EXERCISE OBJECTIVE:
In the material below, identify each line bearing the word "scene". Reproduce those lines.

DATA SEGMENT:
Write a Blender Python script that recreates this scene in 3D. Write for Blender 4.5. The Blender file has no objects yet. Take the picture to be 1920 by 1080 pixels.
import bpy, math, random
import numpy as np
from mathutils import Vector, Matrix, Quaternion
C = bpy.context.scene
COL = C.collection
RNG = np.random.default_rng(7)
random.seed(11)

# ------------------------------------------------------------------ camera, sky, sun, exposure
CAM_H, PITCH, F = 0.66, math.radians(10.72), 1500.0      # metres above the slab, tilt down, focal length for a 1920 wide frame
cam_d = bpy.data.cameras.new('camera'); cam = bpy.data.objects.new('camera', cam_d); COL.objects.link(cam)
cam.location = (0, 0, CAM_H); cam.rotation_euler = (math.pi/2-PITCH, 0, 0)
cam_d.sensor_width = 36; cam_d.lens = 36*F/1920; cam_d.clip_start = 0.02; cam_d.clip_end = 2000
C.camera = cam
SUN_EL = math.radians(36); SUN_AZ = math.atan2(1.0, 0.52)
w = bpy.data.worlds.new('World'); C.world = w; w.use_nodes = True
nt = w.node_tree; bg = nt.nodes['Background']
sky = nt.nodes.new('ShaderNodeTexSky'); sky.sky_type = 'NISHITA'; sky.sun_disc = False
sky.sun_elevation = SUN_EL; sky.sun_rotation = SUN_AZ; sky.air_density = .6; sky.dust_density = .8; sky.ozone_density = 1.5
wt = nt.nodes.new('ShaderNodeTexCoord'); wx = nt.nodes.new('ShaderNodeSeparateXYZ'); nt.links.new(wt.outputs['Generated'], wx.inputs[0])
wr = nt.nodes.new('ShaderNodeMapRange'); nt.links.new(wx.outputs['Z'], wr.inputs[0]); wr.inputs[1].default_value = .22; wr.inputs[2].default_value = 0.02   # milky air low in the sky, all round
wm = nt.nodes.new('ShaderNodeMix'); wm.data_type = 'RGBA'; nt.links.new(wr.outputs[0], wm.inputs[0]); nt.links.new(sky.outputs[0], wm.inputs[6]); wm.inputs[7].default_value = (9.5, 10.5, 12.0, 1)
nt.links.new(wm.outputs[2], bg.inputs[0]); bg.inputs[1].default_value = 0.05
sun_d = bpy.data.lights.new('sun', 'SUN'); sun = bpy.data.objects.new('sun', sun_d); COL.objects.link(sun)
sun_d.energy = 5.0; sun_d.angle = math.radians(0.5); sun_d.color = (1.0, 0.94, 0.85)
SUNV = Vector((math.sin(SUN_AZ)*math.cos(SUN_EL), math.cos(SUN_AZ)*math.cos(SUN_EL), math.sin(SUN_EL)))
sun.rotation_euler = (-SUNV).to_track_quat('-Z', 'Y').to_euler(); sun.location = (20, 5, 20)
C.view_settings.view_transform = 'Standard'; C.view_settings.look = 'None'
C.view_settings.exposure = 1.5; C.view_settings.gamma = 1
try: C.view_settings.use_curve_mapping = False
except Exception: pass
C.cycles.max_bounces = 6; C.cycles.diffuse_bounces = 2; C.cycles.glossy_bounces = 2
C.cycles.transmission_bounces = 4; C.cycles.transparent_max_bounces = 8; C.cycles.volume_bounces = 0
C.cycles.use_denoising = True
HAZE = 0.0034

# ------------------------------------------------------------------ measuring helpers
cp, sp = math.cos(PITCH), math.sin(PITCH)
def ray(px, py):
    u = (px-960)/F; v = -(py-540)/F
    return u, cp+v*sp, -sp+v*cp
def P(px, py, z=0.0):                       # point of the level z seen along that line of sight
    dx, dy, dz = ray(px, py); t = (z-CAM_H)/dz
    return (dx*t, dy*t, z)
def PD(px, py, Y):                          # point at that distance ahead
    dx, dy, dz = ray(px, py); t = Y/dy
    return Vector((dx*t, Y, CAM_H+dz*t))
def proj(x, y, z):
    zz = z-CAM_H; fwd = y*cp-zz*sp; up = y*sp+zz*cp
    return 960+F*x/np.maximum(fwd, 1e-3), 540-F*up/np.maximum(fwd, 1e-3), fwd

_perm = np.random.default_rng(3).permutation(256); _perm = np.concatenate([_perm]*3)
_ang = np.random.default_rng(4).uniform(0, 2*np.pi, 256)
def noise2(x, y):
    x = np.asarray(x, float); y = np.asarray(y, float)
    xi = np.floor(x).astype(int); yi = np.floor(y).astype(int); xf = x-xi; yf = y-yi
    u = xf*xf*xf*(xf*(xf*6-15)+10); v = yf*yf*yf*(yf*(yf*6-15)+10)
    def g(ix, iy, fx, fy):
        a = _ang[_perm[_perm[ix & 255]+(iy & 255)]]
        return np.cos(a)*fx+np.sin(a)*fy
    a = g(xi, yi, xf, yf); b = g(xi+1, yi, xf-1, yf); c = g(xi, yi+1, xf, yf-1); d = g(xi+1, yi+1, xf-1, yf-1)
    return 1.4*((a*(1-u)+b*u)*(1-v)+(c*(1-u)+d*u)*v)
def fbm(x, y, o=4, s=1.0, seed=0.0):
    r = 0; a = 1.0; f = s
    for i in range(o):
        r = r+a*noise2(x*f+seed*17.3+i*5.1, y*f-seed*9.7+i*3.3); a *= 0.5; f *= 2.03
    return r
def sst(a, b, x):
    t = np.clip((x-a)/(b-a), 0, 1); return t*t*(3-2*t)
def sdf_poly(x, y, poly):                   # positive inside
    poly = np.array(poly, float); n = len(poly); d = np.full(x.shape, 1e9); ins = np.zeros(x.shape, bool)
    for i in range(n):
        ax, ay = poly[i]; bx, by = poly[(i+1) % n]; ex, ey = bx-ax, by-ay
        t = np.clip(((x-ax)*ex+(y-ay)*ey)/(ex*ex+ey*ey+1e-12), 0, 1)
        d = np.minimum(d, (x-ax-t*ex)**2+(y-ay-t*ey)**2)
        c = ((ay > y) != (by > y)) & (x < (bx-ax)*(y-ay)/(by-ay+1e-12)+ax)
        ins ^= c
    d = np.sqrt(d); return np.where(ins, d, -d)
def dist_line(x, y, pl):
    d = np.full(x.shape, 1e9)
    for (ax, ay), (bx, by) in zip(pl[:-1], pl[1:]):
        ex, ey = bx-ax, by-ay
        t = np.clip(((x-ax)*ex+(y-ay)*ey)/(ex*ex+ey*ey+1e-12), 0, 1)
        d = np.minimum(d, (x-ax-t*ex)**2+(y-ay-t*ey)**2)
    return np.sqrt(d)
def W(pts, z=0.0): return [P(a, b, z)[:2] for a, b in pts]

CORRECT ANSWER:
Write a Blender Python script that recreates this scene in 3D. Write for Blender 4.5. The Blender file has no objects yet. Take the picture to be 1920 by 1080 pixels.
C = bpy.context.scene